LA REPUBBLICA - Andrea Carnevale, ex attaccante della Roma e attualmente capo scouting dell'Udinese, ha rilasciato un'intervista al quotidiano e tra i vari temi trattati ha ripercorso alcune tappe della sua vita travagliata tra cui la morte dei suoi genitori: il padre uccise la madre quando lui aveva solamente 13 anni e alcuni anni dopo il padre si suicidò nel manicomio criminale di Aversa. Ecco le sue dichiarazioni: "Mi fa male quando leggo dei femminicidi. Mi ricordo di quando, in paese, parlavamo con i carabinieri di quello che succedeva a casa e ci dicevano: 'Se non vediamo il sangue...'. Cosa potevo fare? Poi, quel giorno, il fiume si è colorato di rosso. Ho detto al maresciallo: 'Questo è il sangue che volevi'".
A ottobre 1990 il doping e la squalifica con Peruzzi per l'assunzione di uno stimolante, la fentermina, presente nel Lipopil, che si prendeva per perdere peso.
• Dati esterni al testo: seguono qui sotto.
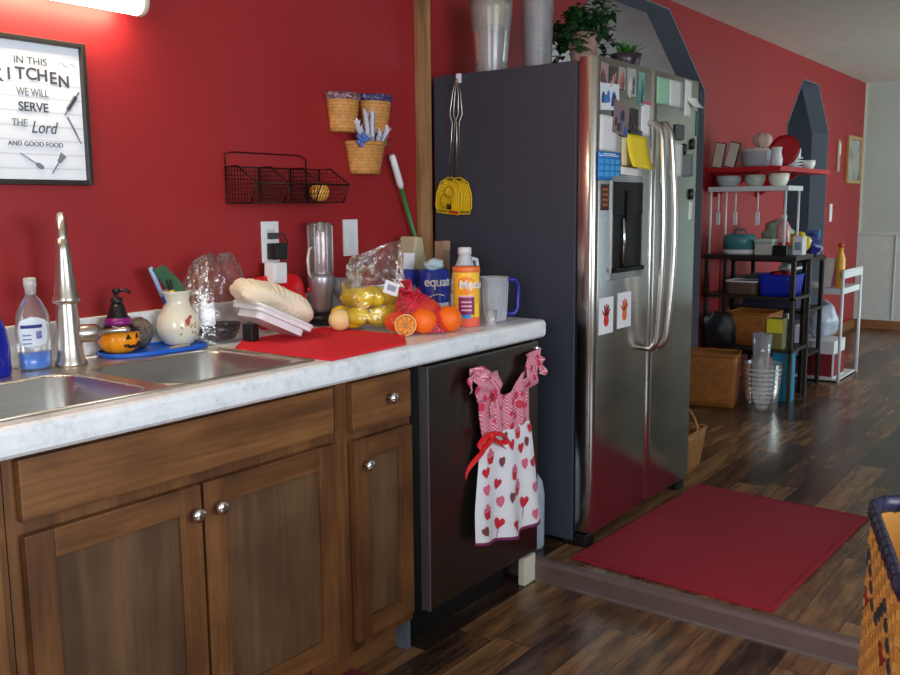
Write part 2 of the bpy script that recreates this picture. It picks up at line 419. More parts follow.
g = G().box(-.942, -.70, -.62, -.599, .728, .862, 1, .003); dr = g.build('drawer', [cabV, cabH], t, world=True); knob(dr, -.80, -.62, .80)
door(t, -.942, -.70, .14, .705, -.905, .635)
t = T('base_cabinet', 'brown wooden cabinet at the left edge, left of the sink cabinet', 'cabinet', (-2.2, -.3, 0))
carcass(t, -2.6, -1.862)
G().box(-2.58, -1.885, -.62, -.599, .742, .862, 1, .003).build('drawer', [cabV, cabH], t, world=True)
door(t, -2.58, -1.885, .14, .715, None, 0)
# end panel right of the dishwasher
t = T('end_panel', 'dark end panel with cream foot block right of the dishwasher', 'panel', (-.01, -.3, 0))
G().box(-.014, -.002, -.60, -.02, 0, .87).build('panel', flat('dark_panel', srgb(60, 56, 52), .5), t, world=True)
G().box(-.088, -.0145, -.615, -.59, 0, .1, bev=.002).build('foot_block', cream_m, t, world=True)

# worktop with sink cut-out
SX0, SX1, SY0, SY1 = -1.925, -1.045, -.585, -.065
g = G(); z0, z1 = .872, CT
prof = [(-.6, z0), (-.63, z0), (-.638, z0+.008), (-.64, z0+.02), (-.64, z1-.014), (-.636, z1-.005), (-.626, z1), (-.6, z1)]
g.prism([(y, z) for y, z in prof], 0, -2.7, .005, smooth=False)
g.box(-2.7, .005, SY1-.0, -.001, z0, z1); g.box(-2.7, SX0+.02, -.6, SY1, z0, z1); g.box(SX1-.02, .005, -.6, SY1, z0, z1)
g.box(SX0+.02, SX1-.02, -.6, SY0+.01, z0, z1)
wt = g.build('worktop', laminate); tag(wt, 'pale marbled laminate worktop running the length of the red wall', 'worktop')
G().box(-2.7, .005, -.022, -.001, CT+.0005, 1.034, bev=.004).build('backsplash', laminate, wt)

# sink
t = T('kitchen_sink', 'stainless steel double bowl sink set into the pale worktop', 'sink', (-1.48, -.33, CT))
def bowl(g, x0, x1, y0, y1, depth, r=.055):
    def outline(x0, x1, y0, y1, r, z, k=6):
        P = []
        for cx, cy, a0 in ((x1-r, y1-r, 0), (x0+r, y1-r, PI/2), (x0+r, y0+r, PI), (x1-r, y0+r, 1.5*PI)):
            for i in range(k+1):
                a = a0 + PI/2*i/k; P.append(Vector((cx+r*math.cos(a), cy+r*math.sin(a), z)))
        return P
    L = [outline(x0-.008, x1+.008, y0-.008, y1+.008, r+.008, CT+.003), outline(x0, x1, y0, y1, r, CT-.004), outline(x0+.004, x1-.004, y0+.004, y1-.004, r, CT-depth+.04),
         outline(x0+.015, x1-.015, y0+.015, y1-.015, r, CT-depth+.012), outline(x0+.04, x1-.04, y0+.04, y1-.04, r*.8, CT-depth)]
    V = [[g.bm.verts.new(p) for p in l] for l in L]; n = len(V[0])
    for A, B in zip(V, V[1:]):
        for k in range(n): g.bm.faces.new((A[k], A[(k+1) % n], B[(k+1) % n], B[k]))
    g.bm.faces.new(V[-1])
    for f in g.bm.faces: f.smooth = True
BL = (-1.895, -1.505, -.565, -.215); BR = (-1.455, -1.075, -.565, -.215)
for bb in (BL, BR):
    g = G(); bowl(g, bb[0], bb[1], bb[2], bb[3], .17)
    bo = g.build('bowl', steel_sink, t, world=True, solid=.0015)
    G().lathe([(.038, 0), (.04, .002), (.03, .003), (.012, .001), (.012, .0)], ((bb[0]+bb[1])/2, (bb[2]+bb[3])/2, CT-.17+.001), 20).build('drain', chrome, bo, world=True)
g = G(); zt = CT+.003; zb = CT+.0006
for x0, x1, y0, y1 in ((SX0, BL[0]-.004, SY0, SY1), (BL[1]+.004, BR[0]-.004, BL[2]-.004, BL[3]+.004), (BR[1]+.004, SX1, SY0, SY1), (BL[0]-.004, BR[1]+.004, BL[3]+.004, SY1), (BL[0]-.004, BR[1]+.004, SY0, BL[2]-.004)):
    g.box(x0, x1, y0, y1, zb, zt)
for bb in (BL, BR):  # corner fillets
    r = .059
    for sx, sy in ((0, 0), (1, 0), (0, 1), (1, 1)):
        X = bb[1]+.004 if sx else bb[0]-.004; Y = bb[3]+.004 if sy else bb[2]-.004
        dx = -1 if sx else 1; dy = -1 if sy else 1
        pts = [(X, Y)] + [(X+dx*(r-r*math.sin(a*PI/12)), Y+dy*(r-r*math.cos(a*PI/12))) for a in range(7)]
        g.prism(pts, 2, zb, zt)
g.tube([(SX0, SY0, zt), (SX1, SY0, zt), (SX1, SY1, zt), (SX0, SY1, zt)], .0035, 6, closed=True)
g.build('rim', sink_rim, t, world=True)

# faucet: high arc, spray head hanging towards the viewer
t = T('faucet', 'tall brushed nickel arched faucet with pull-down head behind the sink', 'faucet', (-1.435, -.125, CT+.003))
g = G().lathe([(.040, 0), (.040, .006), (.034, .016), (.030, .06), (.0265, .14), (.0235, .19), (.018, .21)], (0, 0, 0))
g.build('base', nickel, t)
d = Vector((-.50, -.866, 0))
pts = [Vector((0, 0, .19))]
for k in range(0, 13):
    a = PI*k/12; pts.append(Vector((0, 0, .305)) + d*(.062-.062*math.cos(a)) + Vector((0, 0, .062*math.sin(a))))
G().tube(pts, .0125, 14).build('spout', nickel, t)
hb = d*.124
g = G().lathe([(.024, .165), (.031, .17), (.031, .178), (.027, .185), (.021, .24), (.0155, .29), (.014, .318)], (hb.x, hb.y, 0)); 
g.build('spray_head', nickel, t)
g = G().lathe([(.021, .02), (.023, .03), (.023, .062), (.02, .072), (.010, .080), (.0065, .09), (.006, .13), (.0085, .137), (.009, .15), (.005, .154)], (0, 0, .075), 18, rot=(math.radians(90), 0, math.radians(78)))
g.build('handle', nickel, t)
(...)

"Me ne assumo la responsabilità totale. Quando mi dissero del doping caddi dalle nuvole. Dalla Federazione mi dissero: 'Prenderai 1 o 2 mesi di squalifica'. Invece mi diedero un anno".
Nel 2002 l'arresto con l'accusa di detenzione e spaccio di cocaina.
"Una telefonata che non dovevo fare, un millantatore mi che mi accusò. Ma figuriamoci se mi mettevo a spacciare droga. Un periodo tremendo: un mese ai domiciliari, anni di processi. Volevo liberarmi e chiesi di patteggiare al mio avvocato: 'No, non hai fatto niente, devi uscire innocente dal tribunale'. Aveva ragione, fui assolto".